Artificial turning on EX or ES modes helps if someone is sitting in the seats behind the main listening couch area (since the side surrounds are now in front of them and EX/ES here pulls the effects largely into the back of the room for them), but for the regular listening couch, non encoded EX or discrete ES material is nearly indistinguishable from turning the speaker off from the main listening couch.

Apple should at least support EX encoding (doesn't hurt to have it even if you're just using a 5.1 setup). The good news for people that use XBMC with AppleTV is that DTS-ES readily encodes into MKV files with no issues. I even have a DTS-ES music album by Sheryl Crow that works with regular WAV and/or Apple Lossless files (decoder picks it right up and properly decodes it).
 
Because even if the technology was there, you didn't have enough processing power on the Apple TV to make use of it. The new Apple TV is much more powerful, allowing a higher resolution and more refined encoding profiles.

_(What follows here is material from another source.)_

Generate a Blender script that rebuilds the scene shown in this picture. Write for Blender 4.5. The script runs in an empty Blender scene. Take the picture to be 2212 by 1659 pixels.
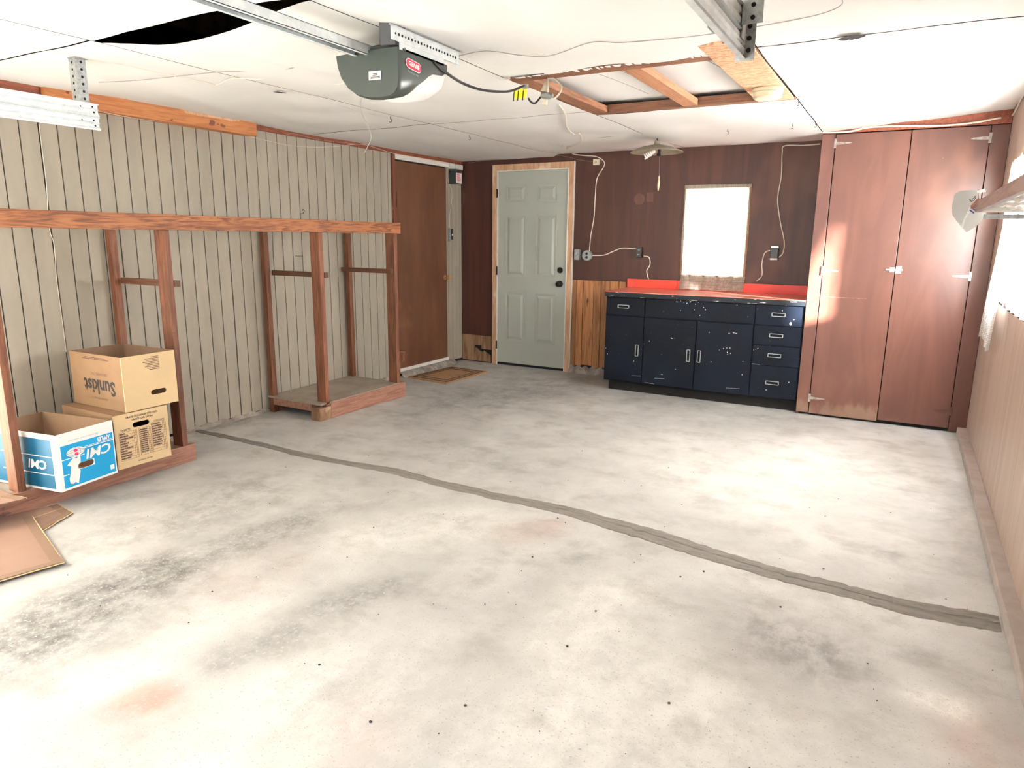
import bpy, bmesh, math, random
from mathutils import Vector, Matrix
random.seed(7)
S = bpy.context.scene
COL = S.collection
PI = math.pi
# ------------------------------------------------------------------ camera
YAW, PITCH, ROLL, FPX, CAMH = .5103, .2086, .010, 1494.93, 1.3839
cf = Vector((-math.sin(YAW)*math.cos(PITCH), math.cos(YAW)*math.cos(PITCH), -math.sin(PITCH)))
cr0 = Vector((math.cos(YAW), math.sin(YAW), 0)); cu0 = cr0.cross(cf)
cr = cr0*math.cos(ROLL)+cu0*math.sin(ROLL); cu = -cr0*math.sin(ROLL)+cu0*math.cos(ROLL)
cd = bpy.data.cameras.new('camera'); cam = bpy.data.objects.new('camera', cd); COL.objects.link(cam)
cam.matrix_world = Matrix(((cr.x, cu.x, -cf.x, 0), (cr.y, cu.y, -cf.y, 0), (cr.z, cu.z, -cf.z, CAMH), (0, 0, 0, 1)))
cd.sensor_fit = 'HORIZONTAL'; cd.sensor_width = 36; cd.lens = 36*FPX/2212; cd.clip_start = .02; cd.clip_end = 200
S.camera = cam
def at(u, v, ax, c):
    """point of the room surface (plane ax = c) seen at photo pixel u, v"""
    d = cf+cr*((u-1106)/FPX)+cu*((829.5-v)/FPX); o = Vector((0, 0, CAMH)); i = 'xyz'.index(ax)
    return o+d*((c-o[i])/d[i])
# ------------------------------------------------------------------ light
S.view_settings.view_transform = 'Standard'; S.view_settings.look = 'None'
S.view_settings.gamma = 1; S.view_settings.use_curve_mapping = False
S.view_settings.exposure = 1.12
S.cycles.use_denoising = True
S.cycles.max_bounces = 10; S.cycles.diffuse_bounces = 7; S.cycles.glossy_bounces = 4
S.cycles.transmission_bounces = 6; S.cycles.transparent_max_bounces = 10
S.cycles.sample_clamp_indirect = 12
S.cycles.caustics_reflective = False; S.cycles.caustics_refractive = False
W = bpy.data.worlds.new('world'); S.world = W; W.use_nodes = True
wn = W.node_tree.nodes; wl = W.node_tree.links
bg = wn['Background']
tcw = wn.new('ShaderNodeTexCoord'); sepw = wn.new('ShaderNodeSeparateXYZ'); rw = wn.new('ShaderNodeValToRGB')
wl.new(tcw.outputs['Generated'], sepw.inputs[0]); wl.new(sepw.outputs['Z'], rw.inputs[0])
rw.color_ramp.elements[0].position = 0.0; rw.color_ramp.elements[0].color = (1.0, 1.0, .98, 1)
rw.color_ramp.elements[1].position = .9; rw.color_ramp.elements[1].color = (.60, .76, 1.0, 1)
wl.new(rw.outputs[0], bg.inputs[0]); bg.inputs[1].default_value = .7
def lamp(kind, name, loc, direction, energy, color, **kw):
    l = bpy.data.lights.new(name, kind); l.energy = energy; l.color = color
    for k, v in kw.items(): setattr(l, k, v)
    o = bpy.data.objects.new(name, l); COL.objects.link(o); o.location = loc
    o.rotation_euler = Vector(direction).to_track_quat('-Z', 'Y').to_euler(); return o
lamp('SUN', 'sun', (8, -4, 4), (-1.11, .66, -.31), 95, (1, .975, .95), angle=math.radians(4))
lamp('AREA', 'garage_door_daylight', (-1.6, -1.0, 1.75), (0.10, .60, -.80), 25, (.93, .97, 1), shape='RECTANGLE', size=2.1, size_y=.7)
lamp('AREA', 'side_window_daylight', (.66, 4.4, 1.55), (-1, -.08, -.26), 370, (.95, .975, 1), shape='RECTANGLE', size=1.5, size_y=.8)
lamp('AREA', 'back_window_daylight', (-1.56, 6.95, 1.5), (0, -1, -.1), 22, (1, .98, .95), shape='RECTANGLE', size=.6, size_y=.8)
# ------------------------------------------------------------------ mesh helpers
STUFF = {'printed_text', 'printed_grid', 'white_print', 'crimson_mark', 'globe_lines', 'punched_hole', 'hanger_hole', 'strap_hole', 'slot', 'bolt_head', 'crack', 'frayed_edge', 'ragged_hole', 'torn_paint_fringe', 'paint_fleck', 'paint_chip', 'scratch', 'socket_slot', 'border_print'}
class MB:
    def __init__(s): s.bm = bmesh.new()
    def quad(s, *p):
        vs = [s.bm.verts.new(q) for q in p]; s.bm.faces.new(vs); return vs
    def box(s, x0, x1, y0, y1, z0, z1, bev=0):
        r = bmesh.ops.create_cube(s.bm, size=1)
        vs = r['verts']
        for v in vs:
            v.co = Vector((x0+(x1-x0)*(v.co.x+.5), y0+(y1-y0)*(v.co.y+.5), z0+(z1-z0)*(v.co.z+.5)))
        if bev:
            es = list({e for v in vs for e in v.link_edges})
            bmesh.ops.bevel(s.bm, geom=es, offset=bev, segments=2, affect='EDGES', profile=.6)
        return s
    def hexa(s, b, t):
        """four base points, four top points"""
        vb = [s.bm.verts.new(p) for p in b]; vt = [s.bm.verts.new(p) for p in t]
        n = len(vb)
        s.bm.faces.new(list(reversed(vb))); s.bm.faces.new(vt)
        for i in range(n): s.bm.faces.new((vb[i], vb[(i+1) % n], vt[(i+1) % n], vt[i]))
        return s
    def slab(s, pts, vec):
        v = Vector(vec); return s.hexa([Vector(p) for p in pts], [Vector(p)+v for p in pts])
    def obox(s, c, ax, ay, az, hx, hy, hz):
        c = Vector(c); ax = Vector(ax).normalized()*hx; ay = Vector(ay).normalized()*hy; az = Vector(az).normalized()*hz
        return s.hexa([c-ax-ay-az, c+ax-ay-az, c+ax+ay-az, c-ax+ay-az], [c-ax-ay+az, c+ax-ay+az, c+ax+ay+az, c-ax+ay+az])
    def tube(s, pts, r, n=8, cap=True):
        pts = [Vector(p) for p in pts]; rings = []
        rs = r if isinstance(r, (list, tuple)) else [r]*len(pts)
        up = None
        for i, p in enumerate(pts):
            t = (pts[min(i+1, len(pts)-1)]-pts[max(i-1, 0)]).normalized()
            if up is None: up = Vector((0, 0, 1)) if abs(t.z) < .9 else Vector((1, 0, 0))
            a = t.cross(up).normalized(); b = t.cross(a).normalized(); up = -b if b.dot(up) < 0 else b
            rings.append([s.bm.verts.new(p+(a*math.cos(2*PI*k/n)+b*math.sin(2*PI*k/n))*rs[i]) for k in range(n)])
        for i in range(len(rings)-1):
            for k in range(n): s.bm.faces.new((rings[i][k], rings[i][(k+1) % n], rings[i+1][(k+1) % n], rings[i+1][k]))
        if cap:
            s.bm.faces.new(rings[0][::-1]); s.bm.faces.new(rings[-1])
        return s
    def lathe(s, prof, c, axis=(0, 0, 1), n=24):
        """prof: (radius, height) list along axis"""
        z = Vector(axis).normalized(); a = z.orthogonal().normalized(); b = z.cross(a); c = Vector(c); rings = []
        for r, h in prof:
            r = max(r, 1e-4)
            rings.append([s.bm.verts.new(c+z*h+(a*math.cos(2*PI*k/n)+b*math.sin(2*PI*k/n))*r) for k in range(n)])
        for i in range(len(rings)-1):
            for k in range(n): s.bm.faces.new((rings[i][k], rings[i][(k+1) % n], rings[i+1][(k+1) % n], rings[i+1][k]))
        s.bm.faces.new(rings[0][::-1]); s.bm.faces.new(rings[-1]); return s
    def grid(s, fn, nu, nv):
        g = [[s.bm.verts.new(fn(i/nu, j/nv)) for j in range(nv+1)] for i in range(nu+1)]
        for i in range(nu):
            for j in range(nv): s.bm.faces.new((g[i][j], g[i+1][j], g[i+1][j+1], g[i][j+1]))
        return s
    def loft(s, rings, cap=True):
        R_ = [[s.bm.verts.new(p) for p in r] for r in rings]; n = len(R_[0])
        for i in range(len(R_)-1):
            for k in range(n): s.bm.faces.new((R_[i][k], R_[i][(k+1) % n], R_[i+1][(k+1) % n], R_[i+1][k]))
        if cap: s.bm.faces.new(R_[0][::-1]); s.bm.faces.new(R_[-1])
        return s
    def build(s, name, mat, parent=None, smooth=False, recalc=True, **props):
        bm = s.bm
        if recalc: bmesh.ops.recalc_face_normals(bm, faces=bm.faces)
        me = bpy.data.meshes.new(name)
        if parent is None:
            xs = [v.co.x for v in bm.verts]; ys = [v.co.y for v in bm.verts]; zs = [v.co.z for v in bm.verts]
            L = Vector(((min(xs)+max(xs))/2, (min(ys)+max(ys))/2, min(zs)))
            M = Matrix.Translation(-L)
        else:
            L = Vector((0, 0, 0)); M = wmat(parent).inverted()
        bmesh.ops.transform(bm, matrix=M, verts=bm.verts)
        bm.to_mesh(me); bm.free()
        if smooth:
            for p in me.polygons: p.use_smooth = True
            me.set_sharp_from_angle(angle=math.radians(38))
        me.materials.append(mat)
        o = bpy.data.objects.new(name, me); COL.objects.link(o)
        if parent is None: o.location = L
        else: o.parent = parent
        for k, v in props.items(): o[k] = v
        if name in STUFF: o['kind'] = 'stuff'
        return o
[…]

It doesn't take much to play videos with better compression algorithms. Otherwise, watching a video on a PC would be really CPU-taxing. If an iMac G3 can play modern H.264, so can an Apple TV.
 
It doesn't take much to play videos with better compression algorithms. Otherwise, watching a video on a PC would be really CPU-taxing. If an iMac G3 can play modern H.264, so can an Apple TV.

Actually, sometimes it does take a lot more to play the high profiles.

In particular, if you have hardware (GPU) decode for some profiles - then trying to play a "better" profile will depend solely on software (CPU) decoding.

In many cases (probably most cases on low-end (ATV) and mobile) the CPU simply can't handle decoding the video stream (it probably couldn't even handle the standard profiles without the hardware decode). It's not a matter of "profile x needs 10% more processing power", it's that "profile x-1" is handled by the hardware decoder and "profile x" has to be completely done in the CPU.

All H.264 is not equivalent - H.264 is a "family of standards".